Rest in Peace, Arlen Specter: Speaking Ill of the Dead

Ed. note: This post is part of the second round of the Feministing “So You Think You Can Blog” contributor contest (background here). Stay tuned all week as our six finalists take turns turns covering the blog and giving us a sense of their personal contributor style. The winner of the contest and newest member of the Feministing team will be announced next week!

As a Philly girl living in New York, I get most of my hometown news through the wonders of social media. When the Phillies won the World Series in 2008, I found out via jubilant Facebook status updates. My first inklings of the Penn State molestation scandal came courtesy of defiant tweets and comment wars. And so it should come as no surprise that the first place I heard of Arlen Specter’s death was on my newsfeed. Most of my friends lean to the left, and I expected to read lots of defiant statuses calling out Specter’s lackluster legacy, and an equal amount defending him on no other grounds than “don’t speak ill of the dead.” I prepared for the normal back-and-forth, and steeled myself for my inevitable feminist rage.

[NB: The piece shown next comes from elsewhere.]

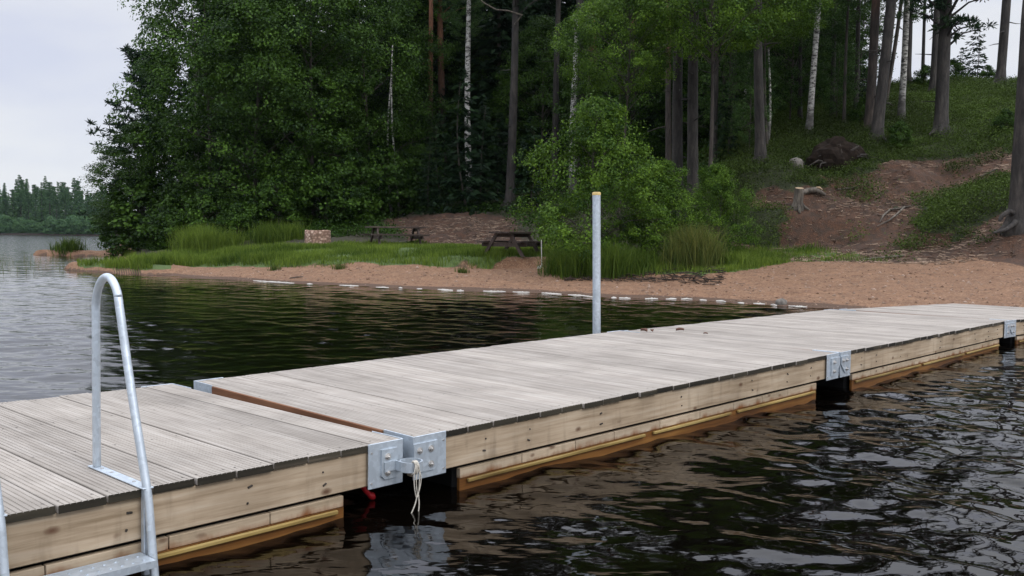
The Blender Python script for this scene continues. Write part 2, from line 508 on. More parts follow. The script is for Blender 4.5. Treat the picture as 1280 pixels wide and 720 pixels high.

But there was nothing. Nothing except a steady stream of RIPs and anecdotes. I couldn’t believe it. Did no one know what Arlen Specter did? Who he was? Or had his gleeful attack of a brave woman been deemed insignificant in the reflection of a long career? I put on my research hat and started looking at obituaries. If the obituaries mentioned the Thomas hearings in any substance, Specter was described as “dogged” or “outspoken.” Some right wing sources complain that the Left still won’t let Specter live down his treatment of Anita Hill, but it seems even the most liberal of dailies, the New York Times, has brushed the hearings of 1991 aside. The Times’ obit slips their obligatory mention of Hill and Clarence Thomas into the eleventh paragraph.

But what did he do? Why do I have my hackles up over something that happened 20 years ago? Here’s a quick taste of how he treated Anita Hill (warning: this video is very frustrating and can be upsetting):

As a survivor of both sexual harassment and workplace sexual assault, I could not watch that short video through. It reminded me so violently of how my employers reacted to my reporting that I needed to take several puppy-video breaks. Here’s a good one:

Some might ask how I am able to reconcile my disgust with Specter with my infatuation with Joe Biden. For one, Biden never called Hill a liar, nor did he talk to her as if she were a child. Yes, he mismanaged the hell out of the hearings; yes, his feints towards impartiality as chairperson led, by not acting as opposition to the Republicans, to Thomas being confirmed; and yes, he gave Thomas the “benefit of the doubt.” But Biden has worked to redeem himself: voting against Thomas’s confirmation, authoring the Violence Against Women Act, supporting reproductive rights for all people, and making sexual assault on college campuses a major element of his vice-presidency, saying this at an event last year:

“Look, guys, no matter what a girl does, no matter how she’s dressed, no matter how much she’s had to drink, it’s never, never, never, never, never OK to touch her without her consent. This doesn’t make you a man. It makes you a coward.”

Since the hearings, Specter has refused to apologized, and even insinuated that Hill should thank him for helping her career. When Specter was voted out of office in 2010, he gave an interview to the Philadelphia Inquirer in which he joked that, essentially, feminists should be thanking him:

“Anita Hill has done more to advance women’s interests in our society and the world than almost anyone. I aided and abetted.”

To the Pittsburgh Post Gazette, he said:

“There was a profound effect on elevating women’s rights from that hearing.”

What a shining example of scrappy political underdogs.  What a beacon of moderatism. What a knight of bipartisan co-operation.  Rest in Peace.